Cette parution, on l’a dit, comble un manque apparu après la série des Mythes et Légendes. Pour autant, le travail est-il vraiment terminé ? On peut souhaiter que Seventh Records se penche sur deux autres aspects de la musique de Christian Vander qui méritent une attention particulière : son versant jazz, d’une part, célébré dans un quartet hommage à son mentor John Coltrane, et son expérience la plus intime, d’autre part : celle que, seul au piano, il partage de temps à autre avec le public. On se dit alors que Concert Triton 2013 n’est peut-être qu’une étape supplémentaire, en tous cas pas la dernière, du processus d’explication par le son et l’image d’une histoire musicale décidément pas comme les autres.

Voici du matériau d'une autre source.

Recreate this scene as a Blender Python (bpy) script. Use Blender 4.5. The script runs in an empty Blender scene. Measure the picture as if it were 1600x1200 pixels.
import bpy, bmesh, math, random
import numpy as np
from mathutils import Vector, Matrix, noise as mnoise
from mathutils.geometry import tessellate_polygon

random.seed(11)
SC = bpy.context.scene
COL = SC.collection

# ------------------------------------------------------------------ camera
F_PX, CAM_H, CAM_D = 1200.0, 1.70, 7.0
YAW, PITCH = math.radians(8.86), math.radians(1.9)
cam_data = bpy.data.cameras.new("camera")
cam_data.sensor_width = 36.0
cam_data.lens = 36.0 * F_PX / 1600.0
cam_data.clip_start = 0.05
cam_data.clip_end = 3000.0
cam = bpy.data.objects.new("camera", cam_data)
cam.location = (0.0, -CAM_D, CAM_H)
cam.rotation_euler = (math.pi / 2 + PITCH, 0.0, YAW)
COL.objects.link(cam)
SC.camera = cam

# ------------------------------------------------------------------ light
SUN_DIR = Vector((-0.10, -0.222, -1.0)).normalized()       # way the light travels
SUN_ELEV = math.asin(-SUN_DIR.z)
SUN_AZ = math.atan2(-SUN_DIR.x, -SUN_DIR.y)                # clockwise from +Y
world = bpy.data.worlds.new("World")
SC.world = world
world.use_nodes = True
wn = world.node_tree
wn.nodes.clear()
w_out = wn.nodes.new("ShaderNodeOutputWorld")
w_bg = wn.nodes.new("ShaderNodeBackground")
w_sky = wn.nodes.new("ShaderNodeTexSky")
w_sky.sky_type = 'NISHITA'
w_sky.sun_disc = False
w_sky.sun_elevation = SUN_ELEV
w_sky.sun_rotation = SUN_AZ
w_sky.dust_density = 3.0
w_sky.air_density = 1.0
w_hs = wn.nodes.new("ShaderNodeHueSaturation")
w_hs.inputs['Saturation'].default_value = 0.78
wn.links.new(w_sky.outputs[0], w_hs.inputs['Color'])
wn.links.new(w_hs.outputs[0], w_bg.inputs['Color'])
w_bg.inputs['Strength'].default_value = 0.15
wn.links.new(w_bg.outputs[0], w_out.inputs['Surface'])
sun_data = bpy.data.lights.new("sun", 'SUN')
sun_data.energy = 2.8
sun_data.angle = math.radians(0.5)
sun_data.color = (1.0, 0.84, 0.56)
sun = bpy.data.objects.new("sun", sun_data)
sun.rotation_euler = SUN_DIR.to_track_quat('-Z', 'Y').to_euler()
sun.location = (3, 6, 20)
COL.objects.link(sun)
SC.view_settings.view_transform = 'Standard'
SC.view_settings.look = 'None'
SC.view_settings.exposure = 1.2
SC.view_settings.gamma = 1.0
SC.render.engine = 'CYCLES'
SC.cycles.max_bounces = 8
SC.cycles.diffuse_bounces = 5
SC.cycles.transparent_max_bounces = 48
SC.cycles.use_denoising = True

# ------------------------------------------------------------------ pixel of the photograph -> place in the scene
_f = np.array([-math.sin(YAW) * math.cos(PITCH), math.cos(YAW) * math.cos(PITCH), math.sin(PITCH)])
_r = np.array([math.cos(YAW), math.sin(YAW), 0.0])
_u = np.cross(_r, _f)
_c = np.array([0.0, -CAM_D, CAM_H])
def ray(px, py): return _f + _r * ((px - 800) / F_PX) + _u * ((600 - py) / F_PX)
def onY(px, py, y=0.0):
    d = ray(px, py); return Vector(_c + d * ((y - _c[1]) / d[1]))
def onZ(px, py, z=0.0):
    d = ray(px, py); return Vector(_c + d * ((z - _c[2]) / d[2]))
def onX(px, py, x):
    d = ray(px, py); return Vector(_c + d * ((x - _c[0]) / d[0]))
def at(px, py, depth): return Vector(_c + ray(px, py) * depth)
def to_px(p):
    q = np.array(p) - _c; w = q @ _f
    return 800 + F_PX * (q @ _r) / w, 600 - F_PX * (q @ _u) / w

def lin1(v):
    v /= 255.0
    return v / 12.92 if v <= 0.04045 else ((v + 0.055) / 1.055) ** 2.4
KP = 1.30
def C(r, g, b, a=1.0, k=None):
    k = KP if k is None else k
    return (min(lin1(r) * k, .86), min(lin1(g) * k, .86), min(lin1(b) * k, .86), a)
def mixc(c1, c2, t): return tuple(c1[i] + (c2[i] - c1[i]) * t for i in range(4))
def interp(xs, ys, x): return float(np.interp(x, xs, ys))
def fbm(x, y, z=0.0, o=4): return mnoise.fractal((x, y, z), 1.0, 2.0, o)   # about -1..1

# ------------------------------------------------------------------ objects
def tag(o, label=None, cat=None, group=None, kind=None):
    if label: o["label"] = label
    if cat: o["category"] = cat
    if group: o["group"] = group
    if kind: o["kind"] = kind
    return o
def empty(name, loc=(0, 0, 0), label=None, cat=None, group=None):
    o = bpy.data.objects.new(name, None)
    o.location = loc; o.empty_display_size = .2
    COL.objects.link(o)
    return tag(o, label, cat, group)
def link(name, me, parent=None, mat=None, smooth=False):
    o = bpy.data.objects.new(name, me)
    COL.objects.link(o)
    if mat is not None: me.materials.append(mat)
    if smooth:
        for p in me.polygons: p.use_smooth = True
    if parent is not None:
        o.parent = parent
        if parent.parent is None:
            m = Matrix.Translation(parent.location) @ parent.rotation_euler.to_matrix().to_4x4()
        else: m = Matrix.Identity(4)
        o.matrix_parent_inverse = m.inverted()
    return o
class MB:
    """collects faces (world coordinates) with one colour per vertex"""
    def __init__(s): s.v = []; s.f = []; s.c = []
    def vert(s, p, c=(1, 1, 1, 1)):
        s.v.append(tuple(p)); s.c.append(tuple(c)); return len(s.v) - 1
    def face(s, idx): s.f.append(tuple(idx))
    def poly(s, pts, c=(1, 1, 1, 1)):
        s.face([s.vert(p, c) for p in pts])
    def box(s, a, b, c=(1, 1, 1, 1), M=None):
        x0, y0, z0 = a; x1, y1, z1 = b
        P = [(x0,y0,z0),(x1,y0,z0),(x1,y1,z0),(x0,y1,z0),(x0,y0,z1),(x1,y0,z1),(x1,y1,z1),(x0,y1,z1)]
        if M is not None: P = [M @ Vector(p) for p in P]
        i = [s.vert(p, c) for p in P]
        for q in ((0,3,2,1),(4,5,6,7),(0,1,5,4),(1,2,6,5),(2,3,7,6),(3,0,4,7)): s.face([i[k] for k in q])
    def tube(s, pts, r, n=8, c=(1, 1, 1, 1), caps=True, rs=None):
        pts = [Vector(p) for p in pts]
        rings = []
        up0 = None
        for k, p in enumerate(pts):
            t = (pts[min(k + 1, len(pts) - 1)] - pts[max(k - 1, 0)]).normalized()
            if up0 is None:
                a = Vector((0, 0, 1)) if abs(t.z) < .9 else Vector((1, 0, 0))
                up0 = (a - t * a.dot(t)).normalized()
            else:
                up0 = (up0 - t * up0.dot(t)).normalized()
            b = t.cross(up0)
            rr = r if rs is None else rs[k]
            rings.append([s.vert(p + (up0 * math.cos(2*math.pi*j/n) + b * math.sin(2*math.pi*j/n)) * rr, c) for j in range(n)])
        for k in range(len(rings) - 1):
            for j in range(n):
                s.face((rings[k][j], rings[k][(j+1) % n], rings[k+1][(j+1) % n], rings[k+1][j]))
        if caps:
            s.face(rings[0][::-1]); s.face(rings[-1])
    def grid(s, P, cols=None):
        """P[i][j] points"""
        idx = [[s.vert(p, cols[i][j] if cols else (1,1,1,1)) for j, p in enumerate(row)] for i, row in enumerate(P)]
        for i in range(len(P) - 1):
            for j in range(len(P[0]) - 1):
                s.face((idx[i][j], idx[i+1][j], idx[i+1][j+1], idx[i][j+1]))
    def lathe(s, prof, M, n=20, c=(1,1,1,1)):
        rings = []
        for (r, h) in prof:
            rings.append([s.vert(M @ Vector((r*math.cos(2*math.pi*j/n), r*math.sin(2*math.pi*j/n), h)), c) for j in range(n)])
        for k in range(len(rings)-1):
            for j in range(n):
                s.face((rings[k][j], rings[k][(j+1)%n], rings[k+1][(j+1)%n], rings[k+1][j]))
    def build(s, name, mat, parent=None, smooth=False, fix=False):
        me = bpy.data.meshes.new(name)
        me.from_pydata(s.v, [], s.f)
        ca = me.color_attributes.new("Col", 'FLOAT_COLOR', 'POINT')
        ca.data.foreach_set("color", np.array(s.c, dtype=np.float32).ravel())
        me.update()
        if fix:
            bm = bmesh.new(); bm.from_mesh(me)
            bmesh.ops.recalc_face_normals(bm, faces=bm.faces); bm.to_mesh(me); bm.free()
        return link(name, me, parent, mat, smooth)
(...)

par Denis Desassis // Publié le 18 août 2014

[1Pour ne revenir vraiment à la scène qu’en 1996, après quelques apparitions sporadiques.

[2Leur captation est assurée par Marcus Linon, fils de Stella Vander et Francis Linon.

[3On appréciera d’autant plus cette composition qu’elle permet de voir Christian Vander utiliser des balais, ce qui est très rare.

[4Le sous-titre français de « Joïa » est « Le chant du sorcier ».

[5Précisons que cette composition n’est présente que sur le DVD.